In the early 1950s France had scuttled the emergence of a federal European army and joint European security policy. Today the French President Emmanuel Macron is in the vanguard of forming the common European army. This time around, the revival of European defense integration is led by French President Emmanuel.

France is taking over the rotating presidency of the EU in 2022 and is expected to give a boost to the very idea of a European security setup that is parallel to NATO.  France and Germany want the European addiction to the American security umbrella to end. The US wants Europe to remain under its tutelage but spend more on defence to reduce the US burden.  This contradiction is creating cracks in the transatlantic alliance.
One of the key elements of American Cold War Strategy was to engineer the Sino-Soviet split.  The situation has changed and the West is on the verge of a split on the China issue.

The decades-old resentment of American power that has simmered among European allies since Second World War is now coming to the fore. It may take a couple of decades for the West alliance to rupture formally but the process has begun.

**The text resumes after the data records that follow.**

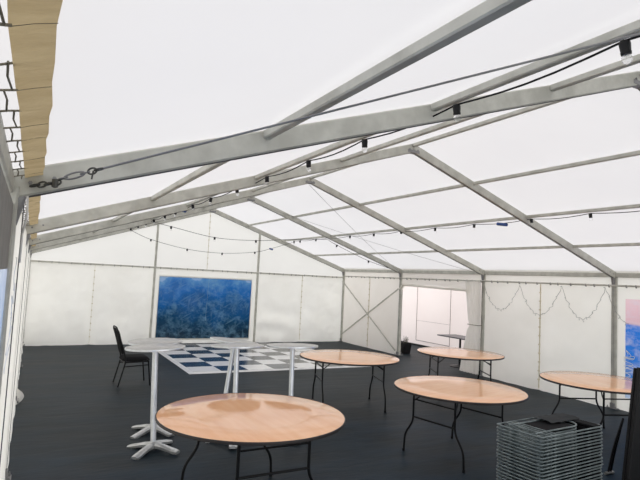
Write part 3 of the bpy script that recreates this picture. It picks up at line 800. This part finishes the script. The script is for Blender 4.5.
# ---------------- stack of folded chairs ----------------
def rrect(x0, x1, y0, y1, r_, z, n=5):
    pts = []
    for cx, cy, a0 in ((x1-r_,y1-r_,0),(x0+r_,y1-r_,PI/2),(x0+r_,y0+r_,PI),(x1-r_,y0+r_,3*PI/2)):
        for k in range(n+1):
            a = a0+PI/2*k/n; pts.append((cx+r_*math.cos(a), cy+r_*math.sin(a), z))
    return pts
LX, LY = .86, .42
def make_folded():
    root = empty('folded_chair')
    bm = B(); add_tube(bm, rrect(0,LX,0,LY,.030,.012), .0068, 8, True); obj('frame', bm, 'grey_tube', root, True)
    u_ = [(.05,.085,.016)]+[(.05+.52*k/4,.085,.018) for k in range(1,5)]
    for k in range(1,12): a = -PI/2+PI*k/12; u_.append((.57+.125*math.cos(a), .21+.125*math.sin(a), .019))
    u_ += [(.57-.52*k/4,.335,.018) for k in range(5)]
    bm = B(); add_tube(bm, u_, .0075, 8); obj('leg_hoop', bm, 'grey_tube', root, True)
    for x in (.115,.165,.215):
        bm = B(); add_tube(bm, [(x,.015,.014),(x,.405,.014)], .0055, 6); obj('rung', bm, 'grey_tube', root, True)
    bm = B(); add_box(bm, (.24,.095,.008), (.60,.325,.015))
    obj('seat', bm, 'blackcloth', root)
    bm = B(); add_box(bm, (.74,.015,.004), (.848,.405,.021)); obj('backrest', bm, 'blackcloth', root)
    bm = B()
    for x in (.012,.845):
        for y in (.03,.39): add_lathe(bm, [(.010,.0),(.0125,.004),(.0125,.020),(.010,.023)], 8, Matrix.Translation((x,y,0)))
    obj('corner_cap', bm, 'grey_tube', root, True)
    return root
fc = make_folded(); NST = 32; HT = .0262
for i in range(NST):
    o = fc if i == 0 else copy_tree(fc)
    random.seed(50+i)
    o.location = (3.60+random.uniform(-.003,.003)+.02*(1-i/NST), .195+random.uniform(-.003,.003), i*HT)
    o.rotation_euler = (0,0,math.radians(4+random.uniform(-.25,.25)))
    if i == NST-1: tag(o, 'topmost grey folded chair of the stack, its looped legs and dark seat showing', 'chair')
    else: tag(o, 'grey folded chair lying flat within the stack, below the topmost one', 'chair', 'folded chairs lying in the stack')
# loose dark cover on the top chair
bm = B(); n = 12; g = []
for i in range(n+1):
    g.append([bm.verts.new((.0+.40*i/n, .20*j/8, .010+.012*abs(fbm(i*.35, j*.4, 2))+.010*math.sin(PI*j/8))) for j in range(9)])
for i in range(n):
    for j in range(8): bm.faces.new((g[i][j], g[i+1][j], g[i+1][j+1], g[i][j+1]))
o = obj('seat_cover', bm, 'greycloth', None, 'all'); o.location = (4.02,.425,NST*HT-.008); o.rotation_euler = (0,0,math.radians(2))
tag(o, 'loose dark cloth lying on top of the stack of folded chairs', 'cloth')

# ---------------- black folded table standing at the edge ----------------
root = empty('folded_table', (5.70,.62,0), math.radians(-4)); tag(root, 'black folded trestle table standing on edge beside the stacked chairs', 'table')
tilt = math.radians(9)
def T_(x, y, z): return (x+z*math.tan(tilt), y, z)
bm = B(); add_bar(bm, T_(.0,-.02,.02), T_(.0,-.02,1.17), .045, .62, .006)
bmesh.ops.translate(bm, verts=bm.verts, vec=(0,0,0))
o = obj('tabletop', bm, 'blackplastic', root)
bm = B(); add_bar(bm, T_(.0,.03,.03), T_(.0,.03,1.16), .03, .60, .006); obj('folded_leaf', bm, 'black', root)
for dx in (0,.035):
    bm = B(); add_tube(bm, round_path([(.10,.30,.62),(.03+dx,.36,.30),(.0+dx,.40,.02)], .1), .012, 8); lg = obj('leg', bm, 'black', root, True)
bm = B(); add_tube(bm, [(-.05,.40,.018),(.08,.40,.018)], .017, 10); obj('foot_cap', bm, 'steel', root, True)

# ---------------- beyond the doorway ----------------
root = empty('pedestal_table', (9.42,7.18,0)); tag(root, 'dark grey pedestal table just outside the open doorway', 'table')
bm = B(); add_box(bm, (-.30,-.50,.70), (.30,.50,.725)); obj('tabletop', bm, 'darktop', root)
bm = B(); add_lathe(bm, [(.025,.03),(.025,.66),(.09,.70)], 16); obj('pole', bm, 'black', root, True)
bm = B(); add_lathe(bm, [(.24,0),(.24,.012),(.06,.03),(.03,.05)], 24); obj('base', bm, 'black', root, True)
root = empty('potted_plant', (9.47,9.40,0)); tag(root, 'small dry plant in a square black pot outside the doorway', 'plant')
bm = B()
v = [[bm.verts.new((sx*w_,sy*w_,z)) for sx, sy in ((-1,-1),(1,-1),(1,1),(-1,1))] for w_, z in ((.10,0),(.13,.26),(.14,.262),(.14,.30),(.12,.30),(.118,.25))]
for A, Bq in zip(v, v[1:]):
    for k in range(4): bm.faces.new((A[k], A[(k+1)%4], Bq[(k+1)%4], Bq[k]))
bm.faces.new(v[0]); bm.faces.new(v[-1]); obj('pot', bm, 'blackplastic', root)
bm = B(); random.seed(5)
for i in range(22):
    a = random.uniform(0,2*PI); r_ = random.uniform(.02,.11); h = random.uniform(.08,.22); q = Vector((random.uniform(-.05,.05),random.uniform(-.05,.05),.25))
    e_ = q+Vector((r_*math.cos(a), r_*math.sin(a), h)); add_tube(bm, [q,(q+e_)/2+Vector((0,0,.02)),e_], [.004,.003,.002], 4)
    for s in (.6,.8,1):
        c = q+(e_-q)*s; d = Vector((random.uniform(-1,1),random.uniform(-1,1),random.uniform(0,1))).normalized()*.035
        sd2 = d.cross(Vector((0,0,1))).normalized()*.010
        f4 = [bm.verts.new(x) for x in (c, c+d*.5+sd2, c+d, c+d*.5-sd2)]; bm.faces.new(f4)
obj('foliage', bm, 'leaf', root)

# ---------------- view ----------------
sc = bpy.context.scene
sc.view_settings.view_transform = 'Standard'; sc.view_settings.look = 'None'; sc.view_settings.exposure = 0
sc.cycles.use_denoising = True; sc.cycles.max_bounces = 10; sc.cycles.diffuse_bounces = 6; sc.cycles.transmission_bounces = 6
sc.cycles.sample_clamp_indirect = 8
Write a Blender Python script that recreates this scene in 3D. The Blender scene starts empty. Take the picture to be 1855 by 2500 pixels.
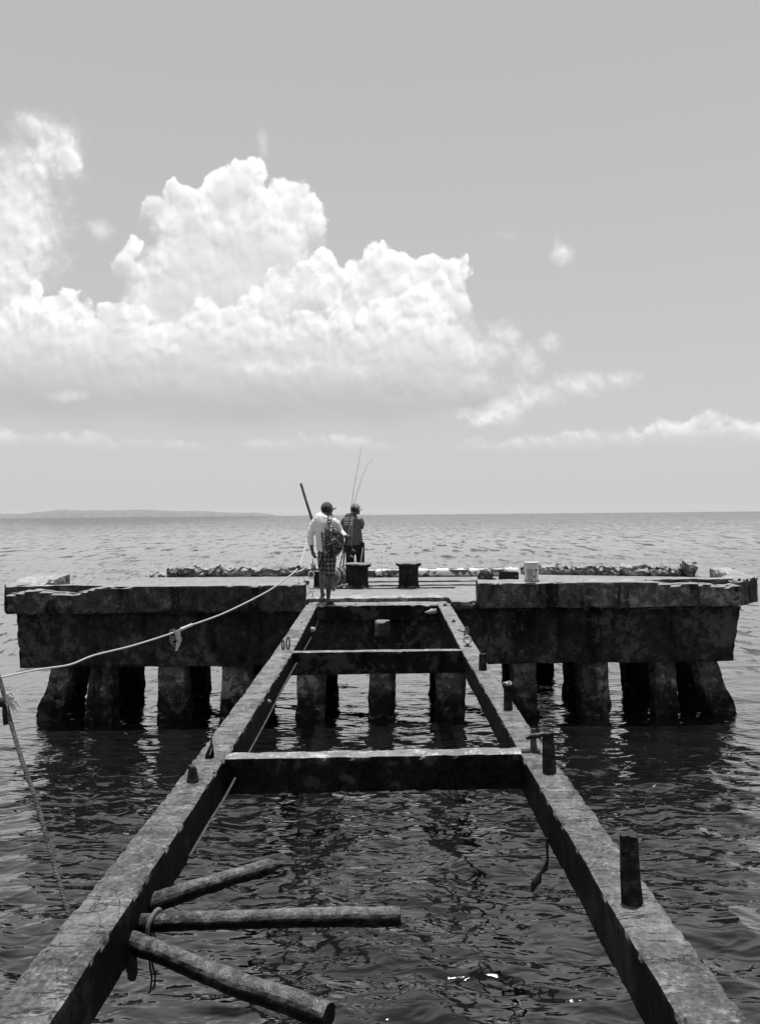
import bpy, bmesh, math, random
import numpy as np
from mathutils import Vector, Matrix
random.seed(7)
SC = bpy.context.scene
COL = SC.collection
R = math.radians

# ------------------------------------------------------------------ camera
H = 3.56                      # eye above the water (walkway top is at 2.0)
F = 2000.0                    # focal length in pixels of the 1855 x 2500 photograph
ROLL = 0.0091
PIT = math.atan(5.9 / F)
fw = Vector((0, math.cos(PIT), math.sin(PIT)))
u0 = Vector((0, -math.sin(PIT), math.cos(PIT)))
ax = Vector((1, 0, 0))
cr = math.cos(ROLL) * ax - math.sin(ROLL) * u0
cu = math.sin(ROLL) * ax + math.cos(ROLL) * u0
cam_d = bpy.data.cameras.new('camera')
cam = bpy.data.objects.new('camera', cam_d)
COL.objects.link(cam)
m = Matrix((cr, cu, -fw)).transposed().to_4x4()
m.translation = Vector((0, 0, H))
cam.matrix_world = m
cam_d.sensor_fit = 'VERTICAL'
cam_d.sensor_height = 24.0
cam_d.lens = F / 2500.0 * 24.0
cam_d.clip_start = 0.05
cam_d.clip_end = 60000
SC.camera = cam

def ray(px, py):
    return fw + cr * ((px - 927.5) / F) - cu * ((py - 1250) / F)
def at(px, py, Y):
    d = ray(px, py); d = d * (Y / d.y)
    return Vector((d.x, d.y, d.z + H))
def on(px, py, z):
    d = ray(px, py); d = d * ((z - H) / d.z)
    return Vector((d.x, d.y, z))

# ------------------------------------------------------------------ render look
SC.view_settings.view_transform = 'Standard'
SC.view_settings.look = 'None'
SC.view_settings.gamma = 1
SC.view_settings.use_curve_mapping = False
SC.view_settings.exposure = 0.0
SC.cycles.use_denoising = True
SC.cycles.max_bounces = 6
SC.cycles.volume_bounces = 1
SC.cycles.sample_clamp_indirect = 6
SC.cycles.sample_clamp_direct = 3

# ------------------------------------------------------------------ sun
SUN_EL, SUN_AZ = R(84), R(10)      # azimuth measured from +Y (ahead) towards +X
sd = bpy.data.lights.new('sun', 'SUN')
sd.energy = 4.8
sd.angle = R(0.5)
sd.color = (1, 1, 1)
sun = bpy.data.objects.new('sun', sd)
COL.objects.link(sun)
sv = Vector((math.sin(SUN_AZ) * math.cos(SUN_EL), math.cos(SUN_AZ) * math.cos(SUN_EL), math.sin(SUN_EL)))
sun.rotation_euler = (-sv).to_track_quat('-Z', 'Y').to_euler()
sun.location = (0, 0, 40)

# ------------------------------------------------------------------ node helpers
class NT:
    def __init__(s, tree): s.t = tree; s.n = tree.nodes; s.l = tree.links
    def lk(s, a, b):
        if isinstance(a, (int, float)): b.default_value = a
        elif isinstance(a, (tuple, list)): b.default_value = a
        else: s.l.new(a, b)
    def math(s, op, a, b=0.0, c=None, clamp=False):
        n = s.n.new('ShaderNodeMath'); n.operation = op; n.use_clamp = clamp
        s.lk(a, n.inputs[0]); s.lk(b, n.inputs[1])
        if c is not None: s.lk(c, n.inputs[2])
        return n.outputs[0]
    def vmath(s, op, a, b=(0, 0, 0)):
        n = s.n.new('ShaderNodeVectorMath'); n.operation = op
        s.lk(a, n.inputs[0])
        if op == 'SCALE': s.lk(b, n.inputs['Scale'])
        else: s.lk(b, n.inputs[1])
        return n.outputs['Value'] if op in ('LENGTH', 'DOT_PRODUCT', 'DISTANCE') else n.outputs[0]
    def mapr(s, v, a, b, c=0.0, d=1.0, smooth=True):
        n = s.n.new('ShaderNodeMapRange'); n.interpolation_type = 'SMOOTHSTEP' if smooth else 'LINEAR'
        s.lk(v, n.inputs[0])
        for i, q in enumerate((a, b, c, d)): s.lk(q, n.inputs[1 + i])
        return n.outputs[0]
    def mix(s, f, a, b):
        n = s.n.new('ShaderNodeMix'); n.data_type = 'FLOAT'; n.clamp_factor = True
        s.lk(f, n.inputs[0]); s.lk(a, n.inputs[2]); s.lk(b, n.inputs[3])
        return n.outputs[0]
    def noise(s, vec, scale, detail=4, rough=0.55, dist=0.0, out='Fac', dim='3D'):
        n = s.n.new('ShaderNodeTexNoise'); n.noise_dimensions = dim
        s.l.new(vec, n.inputs['Vector'])
        n.inputs['Scale'].default_value = scale; n.inputs['Detail'].default_value = detail
        n.inputs['Roughness'].default_value = rough; n.inputs['Distortion'].default_value = dist
        return n.outputs[out]
    def voro(s, vec, scale, feat='F1', smooth=0.5, dim='3D', out='Distance', detail=0):
        n = s.n.new('ShaderNodeTexVoronoi'); n.voronoi_dimensions = dim; n.feature = feat
        s.l.new(vec, n.inputs['Vector']); n.inputs['Scale'].default_value = scale
        if feat == 'SMOOTH_F1': n.inputs['Smoothness'].default_value = smooth
        if detail: n.inputs['Detail'].default_value = detail
        return n.outputs[out]
    def xyz(s, x, y, z):
        n = s.n.new('ShaderNodeCombineXYZ'); s.lk(x, n.inputs[0]); s.lk(y, n.inputs[1]); s.lk(z, n.inputs[2])
        return n.outputs[0]
    def sep(s, v):
        n = s.n.new('ShaderNodeSeparateXYZ'); s.l.new(v, n.inputs[0]); return n.outputs
    def scale(s, v, k):
        return s.vmath('MULTIPLY', v, k)

# ------------------------------------------------------------------ world: Nishita sky with cumulus
world = bpy.data.worlds.new('World')
SC.world = world
world.use_nodes = True
W = NT(world.node_tree)
W.n.clear()
wo = W.n.new('ShaderNodeOutputWorld')
bg = W.n.new('ShaderNodeBackground')
bg.inputs['Strength'].default_value = 0.1
W.l.new(bg.outputs[0], wo.inputs[0])
sky = W.n.new('ShaderNodeTexSky')
sky.sky_type = 'NISHITA'; sky.sun_disc = False
sky.sun_elevation = SUN_EL; sky.sun_rotation = SUN_AZ
sky.air_density = 1.0; sky.dust_density = 2.0
bw = W.n.new('ShaderNodeRGBToBW')
W.l.new(sky.outputs[0], bw.inputs[0])
tc = W.n.new('ShaderNodeTexCoord')
dx, dy, dz = W.sep(tc.outputs['Generated'])
azi = W.math('ARCTAN2', dx, dy)
ele = W.math('ARCSINE', dz)
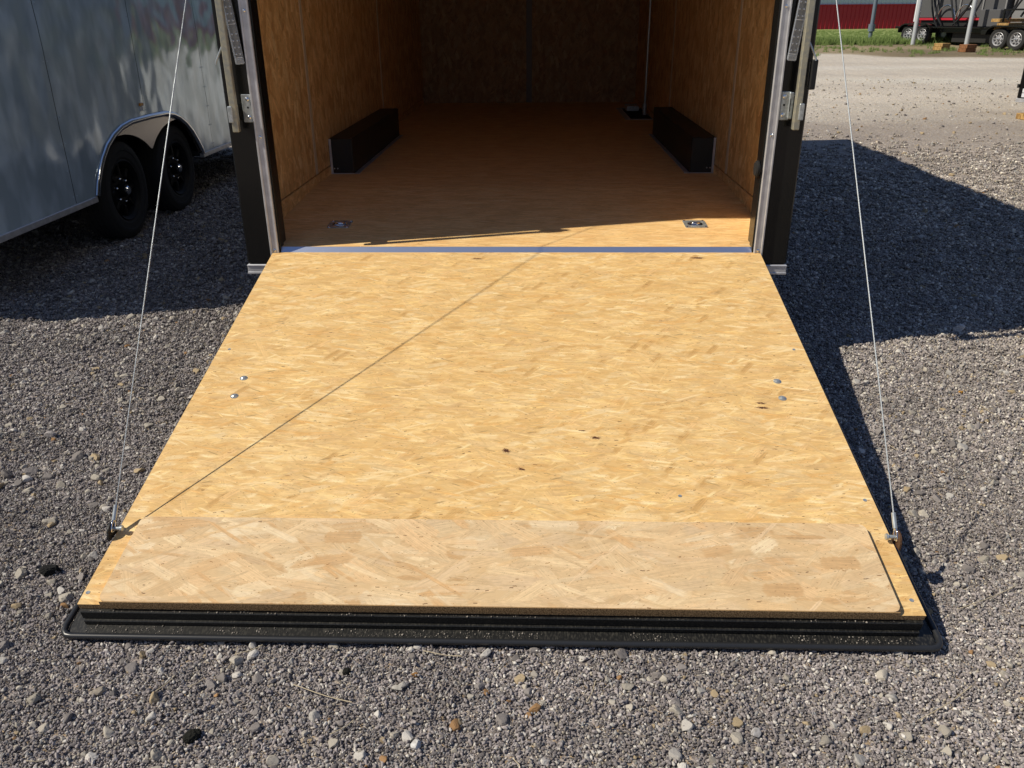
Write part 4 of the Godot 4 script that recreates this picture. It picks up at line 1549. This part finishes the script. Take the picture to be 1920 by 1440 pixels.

International arms sales are deeply entrenched in international politics. There is a possibility that President Biden and Macron will work towards using tensions. One short-term solution that may reduce friction is if the US uses its vast elite networks across the globe to help France win as lucrative a contract as it lost in Australia. India is in the process of procuring conventional submarines under its 75I plan. The US state department may use its networks among the Indian foreign policy elite for Naval Group France to be a part of the Indian submarine contract.

If this was to happen, two questions that arise are:  Will Prime Minister Modi oblige? And what will India get in return from France and the USA?  One sincerely hopes that in the transatlantic drama India doesn’t end up as a strategic sucker.